The pilot was administered through partnerships between municipal governments and social service agencies and rolled out in five cities: Newark, Louisville, Savannah, Houston and St. Petersburg, FL.

Under the program, missed utility payments were a “red flag” indicating a family might be experiencing financial insecurity. Rather than whacking customers with late fees or other penalties, interventions such as debt counseling and repayment plans were used as remedies.

“What’s innovative about this approach is that the partner entities are cities, not banks or nonprofits,” says Denise Belser, YEF Institute Program Manager. “Cities can leverage more resources but they may also present more obstacles with their own systems and political situations that we may need to be mindful of, but this offers the possibility of new collaborations and innovation. To our knowledge, this kind of program has never been attempted until now.”

Early on, it became clear that the solutions that worked in one city might not work in others. Each had unique systems of government services, processes and infrastructure in place – making a universal program design impossible. Instead, NLC encouraged each community to design a program that aligned with its existing capacities and customer needs. For instance, each city could set its own criteria for what it considered a “struggling” customer. How debt was restructured also varied from city to city, with some implementing repayment periods of 4 months or less, and others choosing longer time horizons of 12 to 18 months.

Although LIFT-UP allows for flexibility at the local level, a consistent framework was needed in order to evaluate the program’s success.
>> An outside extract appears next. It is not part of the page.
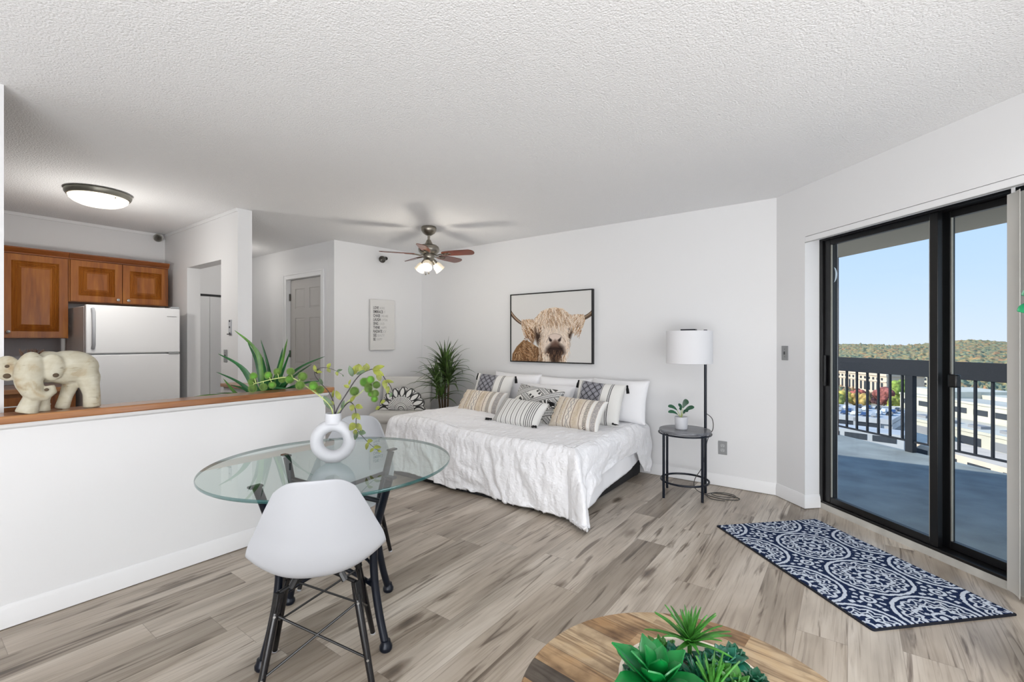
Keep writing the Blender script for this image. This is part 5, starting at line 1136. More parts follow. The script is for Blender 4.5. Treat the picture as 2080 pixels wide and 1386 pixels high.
for (x, y, h) in ((0.163, -0.10, 0.52), (-0.118, -0.168, 0.52), (-0.178, 0.108, 0.52)):
    MB().tube([(x, y, 0), (x, y, h)], 0.0105, 12).build('leg', M['navy_metal'], lt)
MB().tube([(0.125, 0.150, 0.0), (0.125, 0.150, 1.345)], 0.0112, 14).build('pole', M['navy_metal'], lt)
MB().tube([(0.125, 0.150, 1.345), (0.03, 0.06, 1.352)], 0.006, 8).tube([(0.125, 0.150, 1.30), (0.125, 0.150, 1.36)], 0.015, 12).box(-0.045, 0.075, 0.035, 0.085, 1.352, 1.364).build('shade_arm', M['navy_metal'], lt, bevel=0.002)
sx_, sy_ = 0.02, 0.055
ms = mat('lamp_shade_linen', (226, 226, 229), 0.9, bump=0.05, bscale=400)
b = MB().lathe([(0.182, 1.082), (0.182, 1.348), (0.179, 1.350), (0.179, 1.080), (0.182, 1.082)], 64, (sx_, sy_, 0)); b.build('lamp_shade', ms, lt)
b = MB()
for a in (0, 2*PI/3, 4*PI/3): b.tube([(sx_, sy_, 1.335), (sx_+0.178*math.cos(a), sy_+0.178*math.sin(a), 1.340)], 0.0022, 6)
b.build('shade_spider', M['steel'], lt)
MB().tube([(sx_, sy_, 1.355), (sx_, sy_, 1.27)], 0.013, 12).ball((sx_, sy_, 1.235), 0.03, 14).build('bulb', M['white_gloss'], lt)
b = MB(); pts = spline([(0.134, 0.158, 0.66), (0.175, 0.165, 0.62), (0.18, 0.17, 0.54), (0.145, 0.18, 0.47), (0.125, 0.16, 0.38), (0.10, 0.16, 0.22), (0.04, 0.15, 0.10), (0.05, 0.13, 0.03), (0.14, 0.10, 0.004), (0.26, 0.07, 0.004), (0.36, 0.10, 0.004), (0.38, 0.16, 0.004), (0.28, 0.20, 0.004), (0.17, 0.17, 0.006), (0.22, 0.10, 0.009), (0.34, 0.14, 0.009), (0.33, 0.21, 0.008), (0.22, 0.22, 0.006), (0.15, 0.10, 0.010), (0.20, 0.02, 0.005), (0.30, 0.03, 0.005)], 8)
b.tube(pts, 0.0032, 7).build('power_cord', M['cord'], lt)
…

Each city model had to include five elements: (1) a streamlined identification and referral system; (2) restructured debt payment options; (3) provision of financial empowerment services; (4) city-defined incentives for participants (e.g. waived fees); and (5) quarterly communication with LIFT-UP participants. From there, each city could adapt its model.

Two years after launching the LIFT-UP pilot, the Center for Financial Security at the University of Wisconsin-Madison has released its evaluation of the effort. As NLC had hypothesized, cities were better able to collect overdue water utility payments without resorting to cost debt collection agencies or forcing the shutoff of customers’ utilities. Meanwhile, residents who participated in the LIFT-UP program were more likely to catch up on their overdue utility payments than those who didn’t, thereby saving money on late fees over the long-run.

Other program milestones include:

  • A 69% increase in the likelihood of program participants frequently paying their water utility bills on time in Houston.
  • A 34% reduction in outstanding water bill balances among Newark program participants.
  • In St. Petersburg, program participants were 53% less likely to experience service shut-offs.
  • Additionally, St. Petersburg participants saved an average of $140 in avoidable fees.

“[LIFT-UP] is a good program for everyone who is struggling financially,” says one Savannah, GA participant. “My life is changed already because my house was saved.”

The LIFT-UP pilot is an example of an innovative partnership between cities and social service agencies that has the potential to transform the lives of low-income residents. What’s more, there’s no reason this model can’t be implemented at scale. The benefit of piloting the program in five cities shows that even diverse communities can adapt the model to fit its needs.